The relationship between Trump and Zelenskyy can best be described as rocky. But Dan says that Trump has seemed to lose patience with Putin. He gave the Russian leader a 50-day deadline to agree to a Ukraine ceasefire or face US sanctions on oil exports, and began to threaten secondary sanctions on China and India for buying Russian oil.
Then, Trump’s negotiator Steve Witkoff went to Moscow last week, and news broke that Trump would meet the Russian president this week. It will be the first US-Russia leadership summit since Joe Biden met his counterpart in Geneva in June 2021.
“Trump wants the headline ‘I stopped the war’, but may not care what that looks like,” cautions Dan. “The two leaders agreed to meet in Alaska, a kind of midpoint between the two countries, though geopolitically nowhere. European leaders aren’t invited. Zelenskyy isn’t invited. This is purely bilateral and it’s Trump and Putin’s first face-to-face since Helsinki 2018.
“The Ukrainian fear is that Russia will offer a ceasefire in exchange for Ukraine giving up the rest of Donetsk oblast, which is about 9,000 sq km, including heavily fortified cities like Sloviansk and Kramatorsk.”
In a press briefing attended by Dan, Zelenskyy said that Ukraine would never accept this, because it’s strategically vital territory and giving it away would invite future Russian offensives. The region sought by Russia amounted to “about 90,000 square kilometres” of the country, he said.
He adds that Ukraine’s counteroffer is a ceasefire on current frontlines, prisoner and child returns, and then talks on territory and security guarantees. They refuse any voluntary handover of cities Russia hasn’t taken.
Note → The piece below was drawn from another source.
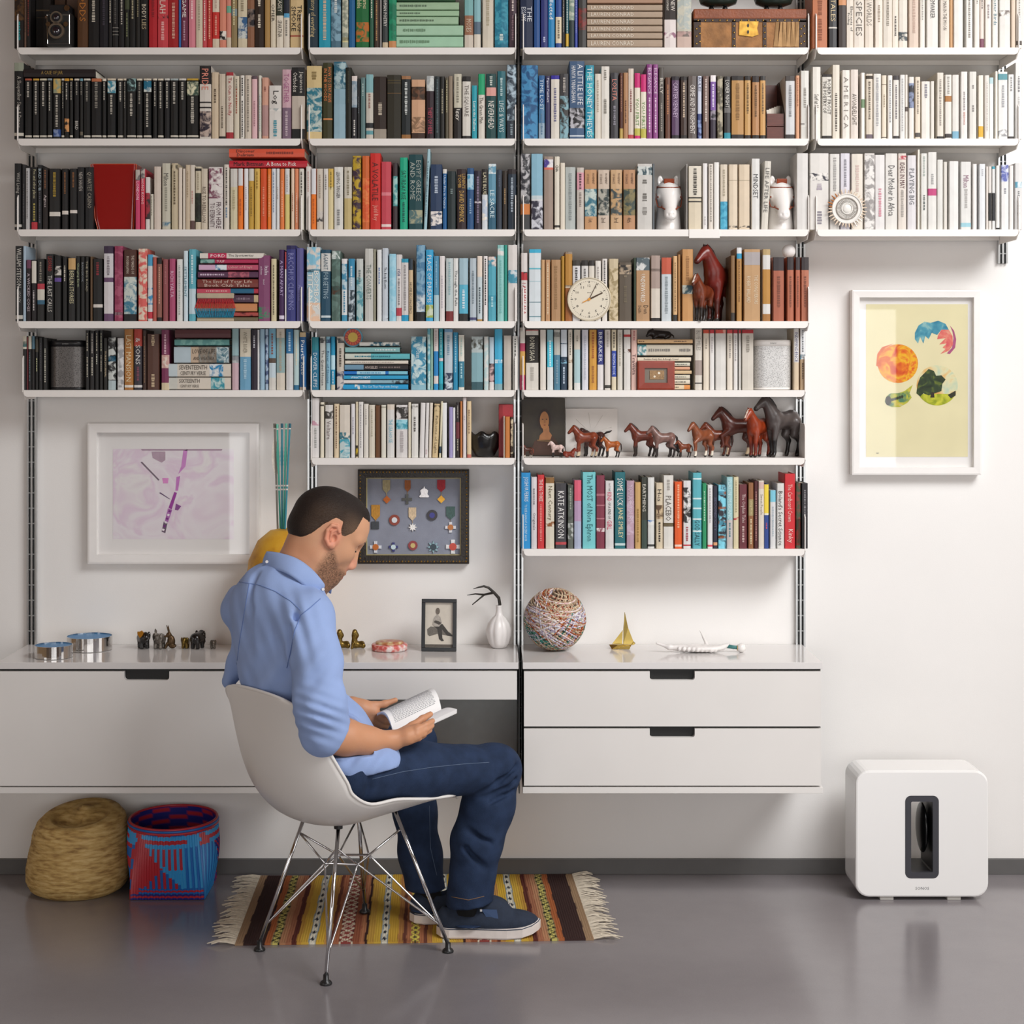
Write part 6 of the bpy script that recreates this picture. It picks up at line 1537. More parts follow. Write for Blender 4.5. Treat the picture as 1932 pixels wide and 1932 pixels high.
# ---------------------------------------------------------------- things on the desk
ZD = .7455
M_steel = mat('polished_steel', 'D8D6D4', .08, metal=1); M_blue = mat('blue_enamel', '1C7CB8', .4)
for cx, d, r_, h_, lab in ((101.5, .258, .0575, .0385, 'smaller polished steel tin with blue inside, at left front of worktop'), (169, .11, .0715, .0435, 'larger polished steel tin with blue inside, behind the smaller one')):
    p = at(cx, 0, d, ZD); t = thing('steel_tin', p, lab, 'tin', 'steel tins with blue insides')
    G().lathe(p, [(r_-.002, 0), (r_, .001), (r_, h_), (r_-.0016, h_), (r_-.0016, .004)], 48, caps=False).go('wall', M_steel, t, smooth=False)
    G().lathe((p.x, p.y, p.z), [(r_-.0018, .003), (r_-.0018, h_-.004), (r_-.0016, h_-.0035)], 48).go('blue_lining', M_blue, t)
def figure(nm, lab, cx, fy, d, res, fn, m, cat='figurine', grp='small animal figurines on the worktop'):
    p = at(cx, fy, d, ZD); q = (D_CAM-d)/F_PX; t = thing(nm, p, lab, cat, grp); X = lambda a, b_, c: (p.x+a*q, p.y-b_*q, p.z+c*q)
    S_ = Sdf((p.x-30*q, p.y-30*q, p.z), (p.x+30*q, p.y+30*q, p.z+50*q), res*q); fn(S_, X, q); S_.cut((0, 0, p.z), (0, 0, -1)); v, f = S_.mesh(); mk('body', v, f, m, t, True); return t, X, q
def eleph(sc_, trunk='down', yaw=0):
    c, s_ = math.cos(math.radians(yaw)), math.sin(math.radians(yaw))
    def fn(S_, X, q):
        Y = lambda a, b_, z: X((a*c-b_*s_)*sc_, (a*s_+b_*c)*sc_, z*sc_); E = lambda p_, r_, k=.25: S_.ell(Y(*p_), np.array(r_)*sc_*q, k=k*3*q)
        S_.cap(Y(-6, 0, 19), Y(6, 0, 20), 11*sc_*q, 10.5*sc_*q, k=4*q); S_.ell(Y(14, 0, 25), np.array((7, 7, 8))*sc_*q, k=3*q)
        for b_ in (-1, 1):
            for a in (-8, 8): S_.cap(Y(a, 5*b_, 13), Y(a+.5, 5.4*b_, 2), 4.2*sc_*q, 3.8*sc_*q, k=2*q)
            S_.ell(Y(10, 8*b_, 25), np.array((3.2, 3.2, 7.5))*sc_*q, k=1.5*q); S_.cap(Y(18, 3*b_, 21), Y(23, 4*b_, 18), 1.1*sc_*q, .6*sc_*q, k=1*q)
        tr = [(19, 0, 24), (23, 0, 18), (24, 0, 10), (22, 0, 5)] if trunk == 'down' else [(18, 0, 26), (22, 0, 31), (21, 0, 38), (23, 0, 42)]
        S_.chain([Y(*p_) for p_ in tr], [3.6*sc_*q, 2.8*sc_*q, 2.2*sc_*q, 1.7*sc_*q], k=2*q); S_.chain([Y(-17, 0, 22), Y(-19, 0, 14)], [1.4*sc_*q, .9*sc_*q], k=1*q)
    return fn
M_blk = mat('black_polished_stone', '181616', .2, spec=.6); M_pew = mat('pewter', '77716A', .35, metal=.8, noise=.3, nscale=200); M_brz = mat('bronze', '54402A', .4, metal=.7, noise=.3, nscale=180); M_brs = mat('aged_brass', '76602E', .35, metal=.85, noise=.35, nscale=160)
t, X, q = figure('elephant_figurine', 'black elephant figurine with gold heart on its front, left of the group', 270.5, 1223, .085, .8, eleph(.98, 'down', 62), M_blk)
G().poly([(X(a, 0, 0)[0], X(0, 0, c)[2]) for a, c in ((-3, 34), (1, 36), (5, 32), (2, 26), (-2, 22), (-7, 29), (-7, 34))], X(0, 21, 0)[1], X(0, 17, 0)[1]).go('gold_patch', mat('gold_leaf', 'C88A34', .25, metal=1), t)
figure('elephant_figurine', 'pewter elephant figurine with trunk raised, second from the left', 301, 1222, .09, .8, eleph(.92, 'up', 100), M_pew)
def rabbit(S_, X, q):
    S_.ell(X(2, 0, 13), (7.5*q, 6.5*q, 12*q), k=3*q).ell(X(-2, 2, 26), (5*q, 4.6*q, 5.2*q), k=3*q).cap(X(-5, 4, 24), X(-9, 6, 23), 2.6*q, 1.6*q, k=2*q)
    for b_ in (-2, 2): S_.cap(X(-2+b_*.4, b_, 30), X(-5+b_, b_*1.3, 43), 1.7*q, .9*q, k=1.5*q)
    for b_ in (-4, 4): S_.cap(X(-5, b_, 10), X(-8, b_+1, 1.5), 2.4*q, 2*q, k=2*q).ell(X(5, b_, 4), (6*q, 2.6*q, 3.4*q), k=2*q)
    S_.ell(X(9, -2, 5), (2.5*q, 2.5*q, 2.5*q), k=1.5*q)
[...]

But Putin has thus far refused to meet Zelenskyy.
What do ordinary Ukrainians want?
Dan has been in Kyiv every August since 2022. That year, the city was recovering after repelling Russian attempts to seize it. In 2023, the counteroffensive was under way but the future remained uncertain. By 2024, after the Kursk incursion, there was renewed optimism.
“There’s now a growing weariness. People want to see what happens with this diplomatic track, but no one expects a military miracle. People get very tired when there’s a run of missile and drone attacks, they lose sleep and real life becomes hard work. People are sheltering in the metro station and if you’ve got a family you’re thinking ‘what am I doing here?’ But when those stop the city comes back to life. It’s a resilient place,” Dan says.
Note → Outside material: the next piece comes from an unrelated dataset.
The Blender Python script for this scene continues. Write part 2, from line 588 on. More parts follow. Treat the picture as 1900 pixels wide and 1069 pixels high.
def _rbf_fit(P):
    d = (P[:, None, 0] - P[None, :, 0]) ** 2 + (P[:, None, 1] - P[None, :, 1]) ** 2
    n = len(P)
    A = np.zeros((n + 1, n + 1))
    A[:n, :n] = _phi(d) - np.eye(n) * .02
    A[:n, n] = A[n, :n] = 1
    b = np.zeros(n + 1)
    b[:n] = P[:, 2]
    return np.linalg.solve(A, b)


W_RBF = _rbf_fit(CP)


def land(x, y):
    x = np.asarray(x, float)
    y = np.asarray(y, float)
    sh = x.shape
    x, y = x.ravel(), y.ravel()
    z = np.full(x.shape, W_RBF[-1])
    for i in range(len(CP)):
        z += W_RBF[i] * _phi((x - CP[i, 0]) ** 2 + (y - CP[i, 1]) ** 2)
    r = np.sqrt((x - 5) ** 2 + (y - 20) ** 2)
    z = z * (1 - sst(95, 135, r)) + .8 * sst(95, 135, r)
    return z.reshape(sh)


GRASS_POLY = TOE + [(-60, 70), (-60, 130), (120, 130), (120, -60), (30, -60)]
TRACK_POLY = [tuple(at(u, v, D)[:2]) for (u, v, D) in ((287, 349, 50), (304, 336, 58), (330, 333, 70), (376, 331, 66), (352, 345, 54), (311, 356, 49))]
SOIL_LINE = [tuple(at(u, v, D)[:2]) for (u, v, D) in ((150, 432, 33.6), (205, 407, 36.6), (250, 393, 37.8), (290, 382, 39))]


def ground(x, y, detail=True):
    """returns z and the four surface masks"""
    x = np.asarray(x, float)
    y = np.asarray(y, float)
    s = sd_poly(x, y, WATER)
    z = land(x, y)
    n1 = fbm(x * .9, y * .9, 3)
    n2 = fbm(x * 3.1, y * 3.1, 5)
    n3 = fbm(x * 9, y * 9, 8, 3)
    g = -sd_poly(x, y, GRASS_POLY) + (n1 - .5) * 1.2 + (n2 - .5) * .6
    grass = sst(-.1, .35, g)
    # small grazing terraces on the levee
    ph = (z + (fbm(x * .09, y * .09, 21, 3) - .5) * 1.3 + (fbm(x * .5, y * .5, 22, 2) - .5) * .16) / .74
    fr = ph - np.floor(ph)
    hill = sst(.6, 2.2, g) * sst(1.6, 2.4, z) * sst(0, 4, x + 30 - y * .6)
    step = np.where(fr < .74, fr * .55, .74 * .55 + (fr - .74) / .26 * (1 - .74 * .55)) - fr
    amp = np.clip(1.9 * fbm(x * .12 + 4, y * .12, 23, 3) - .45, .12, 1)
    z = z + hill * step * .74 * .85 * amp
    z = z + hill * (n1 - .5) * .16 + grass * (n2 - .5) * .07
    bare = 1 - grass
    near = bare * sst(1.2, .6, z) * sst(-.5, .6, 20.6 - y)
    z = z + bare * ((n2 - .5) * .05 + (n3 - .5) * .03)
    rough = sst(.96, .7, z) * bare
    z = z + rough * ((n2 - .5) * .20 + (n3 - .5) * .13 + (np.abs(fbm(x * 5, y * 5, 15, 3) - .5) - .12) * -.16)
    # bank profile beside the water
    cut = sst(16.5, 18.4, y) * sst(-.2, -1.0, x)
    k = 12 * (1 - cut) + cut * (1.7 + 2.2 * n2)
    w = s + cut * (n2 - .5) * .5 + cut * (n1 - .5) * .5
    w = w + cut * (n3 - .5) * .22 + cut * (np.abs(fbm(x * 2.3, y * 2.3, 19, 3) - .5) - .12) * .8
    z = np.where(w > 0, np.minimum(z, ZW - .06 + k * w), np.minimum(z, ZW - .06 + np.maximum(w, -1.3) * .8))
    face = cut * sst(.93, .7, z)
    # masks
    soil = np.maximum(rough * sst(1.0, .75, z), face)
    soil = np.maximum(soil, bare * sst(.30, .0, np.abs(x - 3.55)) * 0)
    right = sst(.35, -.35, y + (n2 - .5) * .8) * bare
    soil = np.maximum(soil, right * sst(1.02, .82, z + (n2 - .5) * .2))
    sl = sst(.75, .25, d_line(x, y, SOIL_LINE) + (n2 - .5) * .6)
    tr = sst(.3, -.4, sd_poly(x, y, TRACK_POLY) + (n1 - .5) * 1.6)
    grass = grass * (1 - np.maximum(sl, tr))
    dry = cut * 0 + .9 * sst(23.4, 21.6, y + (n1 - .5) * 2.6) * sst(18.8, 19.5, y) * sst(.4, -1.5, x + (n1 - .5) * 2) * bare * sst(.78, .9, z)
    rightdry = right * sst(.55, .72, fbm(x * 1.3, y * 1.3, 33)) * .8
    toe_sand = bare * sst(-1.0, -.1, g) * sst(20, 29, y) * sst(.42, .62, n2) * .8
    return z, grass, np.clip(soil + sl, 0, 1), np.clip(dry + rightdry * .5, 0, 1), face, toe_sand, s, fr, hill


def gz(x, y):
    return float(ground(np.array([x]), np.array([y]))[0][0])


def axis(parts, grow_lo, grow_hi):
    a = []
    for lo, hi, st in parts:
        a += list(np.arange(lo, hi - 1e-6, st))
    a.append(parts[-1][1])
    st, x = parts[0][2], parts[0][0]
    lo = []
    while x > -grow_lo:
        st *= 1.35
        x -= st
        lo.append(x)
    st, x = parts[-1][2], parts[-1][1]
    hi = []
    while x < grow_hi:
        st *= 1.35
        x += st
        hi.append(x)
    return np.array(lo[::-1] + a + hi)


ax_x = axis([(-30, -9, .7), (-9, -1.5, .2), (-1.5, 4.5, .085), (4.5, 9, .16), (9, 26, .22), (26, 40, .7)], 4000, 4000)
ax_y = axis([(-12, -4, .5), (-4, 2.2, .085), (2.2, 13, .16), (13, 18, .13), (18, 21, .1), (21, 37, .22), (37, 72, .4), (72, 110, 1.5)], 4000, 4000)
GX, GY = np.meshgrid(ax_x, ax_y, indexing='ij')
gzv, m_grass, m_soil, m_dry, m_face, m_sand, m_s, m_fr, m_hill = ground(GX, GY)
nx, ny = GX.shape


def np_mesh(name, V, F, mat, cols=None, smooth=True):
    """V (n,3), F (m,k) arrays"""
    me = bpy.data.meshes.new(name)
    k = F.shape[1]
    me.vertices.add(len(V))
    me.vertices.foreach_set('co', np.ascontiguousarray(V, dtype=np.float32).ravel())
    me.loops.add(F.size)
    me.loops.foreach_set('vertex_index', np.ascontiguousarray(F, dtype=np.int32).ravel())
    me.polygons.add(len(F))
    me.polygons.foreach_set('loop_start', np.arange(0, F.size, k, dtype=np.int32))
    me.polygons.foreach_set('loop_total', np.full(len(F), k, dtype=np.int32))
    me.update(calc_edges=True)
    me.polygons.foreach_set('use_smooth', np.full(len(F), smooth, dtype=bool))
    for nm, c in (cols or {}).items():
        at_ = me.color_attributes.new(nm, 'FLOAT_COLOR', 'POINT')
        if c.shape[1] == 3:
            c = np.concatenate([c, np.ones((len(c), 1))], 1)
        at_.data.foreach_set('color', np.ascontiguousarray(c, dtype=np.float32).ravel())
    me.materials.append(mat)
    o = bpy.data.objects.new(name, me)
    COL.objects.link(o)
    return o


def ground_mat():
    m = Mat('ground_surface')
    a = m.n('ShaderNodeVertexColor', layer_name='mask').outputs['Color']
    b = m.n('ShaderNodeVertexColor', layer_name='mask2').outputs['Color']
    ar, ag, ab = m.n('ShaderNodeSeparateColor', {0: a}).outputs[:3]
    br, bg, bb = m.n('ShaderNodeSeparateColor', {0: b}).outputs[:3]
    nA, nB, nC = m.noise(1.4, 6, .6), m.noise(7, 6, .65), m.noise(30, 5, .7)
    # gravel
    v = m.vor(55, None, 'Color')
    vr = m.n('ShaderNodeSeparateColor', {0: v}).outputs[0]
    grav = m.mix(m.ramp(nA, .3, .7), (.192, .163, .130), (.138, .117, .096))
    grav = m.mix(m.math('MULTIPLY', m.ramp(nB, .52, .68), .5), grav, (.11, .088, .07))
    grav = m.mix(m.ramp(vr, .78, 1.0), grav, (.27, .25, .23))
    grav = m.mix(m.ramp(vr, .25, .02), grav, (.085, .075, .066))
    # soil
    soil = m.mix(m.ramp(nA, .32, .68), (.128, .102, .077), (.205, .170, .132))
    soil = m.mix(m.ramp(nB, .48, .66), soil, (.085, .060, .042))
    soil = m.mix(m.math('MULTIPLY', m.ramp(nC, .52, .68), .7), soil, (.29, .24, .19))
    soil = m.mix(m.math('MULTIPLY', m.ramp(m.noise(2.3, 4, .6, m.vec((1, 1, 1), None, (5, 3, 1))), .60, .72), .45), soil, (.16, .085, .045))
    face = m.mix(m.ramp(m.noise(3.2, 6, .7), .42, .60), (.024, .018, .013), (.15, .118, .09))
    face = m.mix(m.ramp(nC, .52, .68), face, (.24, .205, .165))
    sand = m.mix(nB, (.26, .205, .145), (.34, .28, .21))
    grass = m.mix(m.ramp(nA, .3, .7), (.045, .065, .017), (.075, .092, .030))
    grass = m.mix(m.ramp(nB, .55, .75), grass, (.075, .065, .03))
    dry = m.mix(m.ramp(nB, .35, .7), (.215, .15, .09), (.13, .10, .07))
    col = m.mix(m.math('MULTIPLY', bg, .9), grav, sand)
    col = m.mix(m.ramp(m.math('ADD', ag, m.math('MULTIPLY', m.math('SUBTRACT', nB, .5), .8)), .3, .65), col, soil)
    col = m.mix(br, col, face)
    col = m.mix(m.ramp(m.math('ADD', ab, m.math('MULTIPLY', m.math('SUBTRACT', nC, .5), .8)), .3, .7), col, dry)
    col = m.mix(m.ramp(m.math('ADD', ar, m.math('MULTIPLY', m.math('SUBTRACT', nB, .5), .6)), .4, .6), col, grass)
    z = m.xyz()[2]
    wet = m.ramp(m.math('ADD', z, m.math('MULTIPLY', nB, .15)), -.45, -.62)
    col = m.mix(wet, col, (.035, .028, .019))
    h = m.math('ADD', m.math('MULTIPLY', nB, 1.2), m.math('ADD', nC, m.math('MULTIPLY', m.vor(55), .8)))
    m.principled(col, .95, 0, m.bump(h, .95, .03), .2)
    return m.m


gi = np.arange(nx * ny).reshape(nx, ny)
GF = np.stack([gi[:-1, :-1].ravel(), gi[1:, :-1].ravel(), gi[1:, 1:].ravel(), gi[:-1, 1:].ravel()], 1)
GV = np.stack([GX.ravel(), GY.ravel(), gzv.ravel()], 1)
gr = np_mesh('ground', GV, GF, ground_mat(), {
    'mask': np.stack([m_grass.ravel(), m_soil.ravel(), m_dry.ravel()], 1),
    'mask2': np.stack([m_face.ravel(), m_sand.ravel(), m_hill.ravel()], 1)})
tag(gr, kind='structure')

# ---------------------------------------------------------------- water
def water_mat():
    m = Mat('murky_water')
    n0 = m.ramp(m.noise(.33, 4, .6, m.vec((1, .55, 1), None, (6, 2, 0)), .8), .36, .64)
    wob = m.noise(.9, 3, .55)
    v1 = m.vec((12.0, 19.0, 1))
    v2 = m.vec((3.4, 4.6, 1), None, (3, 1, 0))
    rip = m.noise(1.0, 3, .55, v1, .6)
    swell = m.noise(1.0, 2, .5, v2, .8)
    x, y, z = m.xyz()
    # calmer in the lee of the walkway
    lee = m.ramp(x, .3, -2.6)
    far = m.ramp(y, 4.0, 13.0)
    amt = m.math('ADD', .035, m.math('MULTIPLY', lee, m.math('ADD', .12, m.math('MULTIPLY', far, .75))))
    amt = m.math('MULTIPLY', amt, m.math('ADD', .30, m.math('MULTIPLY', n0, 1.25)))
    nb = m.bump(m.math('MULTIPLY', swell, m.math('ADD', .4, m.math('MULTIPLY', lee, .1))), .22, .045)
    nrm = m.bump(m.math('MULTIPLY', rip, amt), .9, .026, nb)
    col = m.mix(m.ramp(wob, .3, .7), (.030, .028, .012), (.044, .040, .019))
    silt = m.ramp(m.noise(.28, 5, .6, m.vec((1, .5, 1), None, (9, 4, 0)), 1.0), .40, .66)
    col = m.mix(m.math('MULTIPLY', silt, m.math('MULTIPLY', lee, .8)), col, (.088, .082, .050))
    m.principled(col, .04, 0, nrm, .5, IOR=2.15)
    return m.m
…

The Ukrainian people want the war to end – nearly everyone has lost someone or been displaced – but they won’t accept peace at any price, Dan added. And while there’s growing acceptance that Ukraine can’t reconquer all their lost territory, there’s also a hard line on not giving up more.
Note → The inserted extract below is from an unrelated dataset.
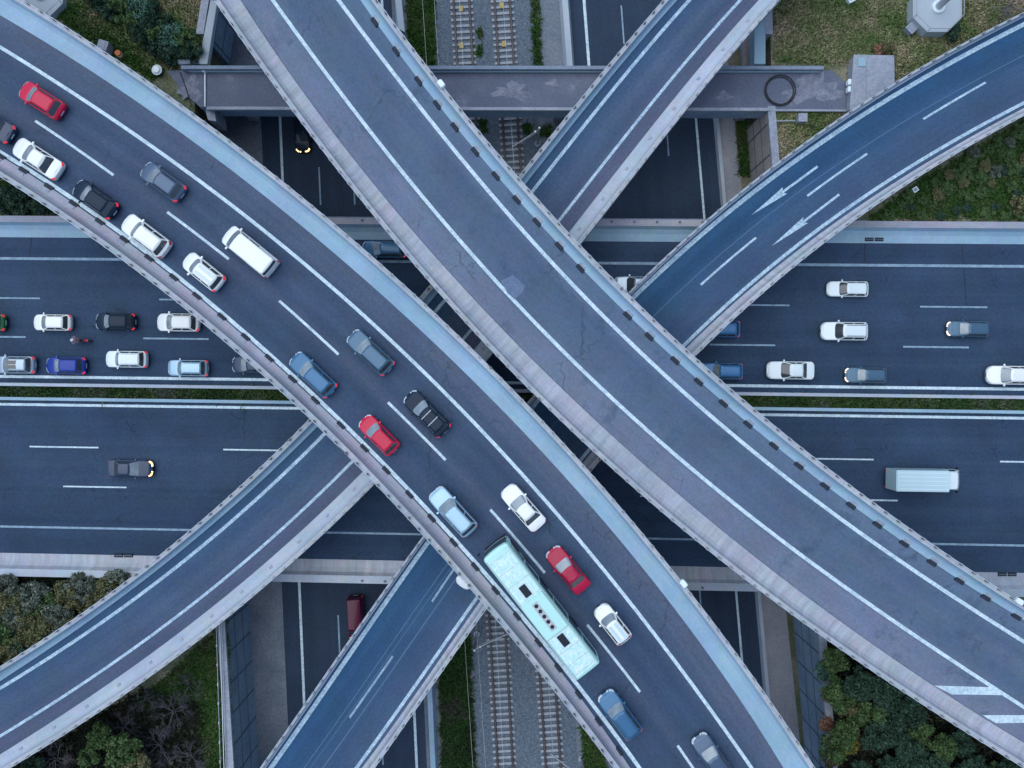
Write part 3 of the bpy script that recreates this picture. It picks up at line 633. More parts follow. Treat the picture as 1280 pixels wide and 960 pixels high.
low_wall('light concrete barrier between the western sunken road and the planted strip by the railway', (499,15), (540,900), 10, .9, M['conc_blue'])
low_wall('light concrete barrier between the railway footway and the eastern sunken road', (705,0), (765,800), 12, .9, M['conc_white'])
low_wall('light concrete kerb between the eastern sunken road and its footway', (895,150), (951,785), 7, .5, M['conc_white'])

# railway tracks
def track(label, pl, pr):
    root = empty('railway_track', (0, 0, ZL), 0, label, 'railway track', 'railway tracks in the sunken cutting')
    a = nline(*pl, 0, -300, 1250, 30); b = nline(*pr, 0, -300, 1250, 30)
    for ln in (a, b):
        vs = []
        for p in ln:
            for dx, z in ((-.13, .12), (-.085, .30), (.085, .30), (.13, .12)): vs.append((p.x + dx, p.y, z))
        fs = [(i*4+j, i*4+j+1, (i+1)*4+j+1, (i+1)*4+j) for i in range(len(ln)-1) for j in range(3)]
        mesh_obj('rail', vs, fs, M['steel'], root)
    mid = [(p + q) / 2 for p, q in zip(a, b)]; d = (mid[-1] - mid[0]).normalized(); h = math.atan2(d.y, d.x)
    t = box('sleeper', (0, 0, .06), (.26, 2.45, .13), M['sleeper'], root)
    bm = bmesh.new(); cnt = 0
    s = 0.0; total = (mid[-1] - mid[0]).length
    while s < total:
        p = mid[0] + d * s; y = p.y
        if (20.5 < y < 42.5) or (-42.5 < y < -20.5):
            o = t if cnt == 0 else link(t.copy(), root)
            o.location = (p.x, p.y, 0); o.rotation_euler.z = h; cnt += 1
        else: add_box(bm, (p.x, p.y, .06), (.26, 2.45, .13), h)
        s += .66
    bm_obj('sleepers', bm, M['sleeper'], root)['kind'] = 'stuff'
    return root
t1 = track('railway track nearer the western sunken road', ((567,0),(616,850)), ((586.5,0),(635,850)))
t2 = track('railway track nearer the eastern sunken road', ((618,0),(675,850)), ((637,0),(693.5,850)))
for t, pts in ((t1, [(576.5,12),(577,58)]), (t2, [(627,8),(630,56)])):
    for x, y in pts:
        q = P(x, y, ZL); o = box('balise', (q[0], q[1], .19), (.45, .62, .14), M['yellow'], t, bevel=.03)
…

What is on the mind of people in the country is what role Trump is going to play. “Ukrainians, particularly the negotiators, want to be very careful here. No one wants to alienate the US leader for obvious reasons. If there is a world where Trump is going to be a mediator, the guy who can bring Putin and Zelenskyy round the table, the guy who can make this a threeway summit to end the war, or at least stop the fighting, then in Ukraine’s view Trump can be a hero,” Dan says.
“But if Trump is going to try to negotiate with Putin and then try to force Ukrainians to accept that negotiated peace, if he is less of an honest broker, then that’s something to fear and not something they want”
The problem is no one knows which Trump will turn up in Alaska.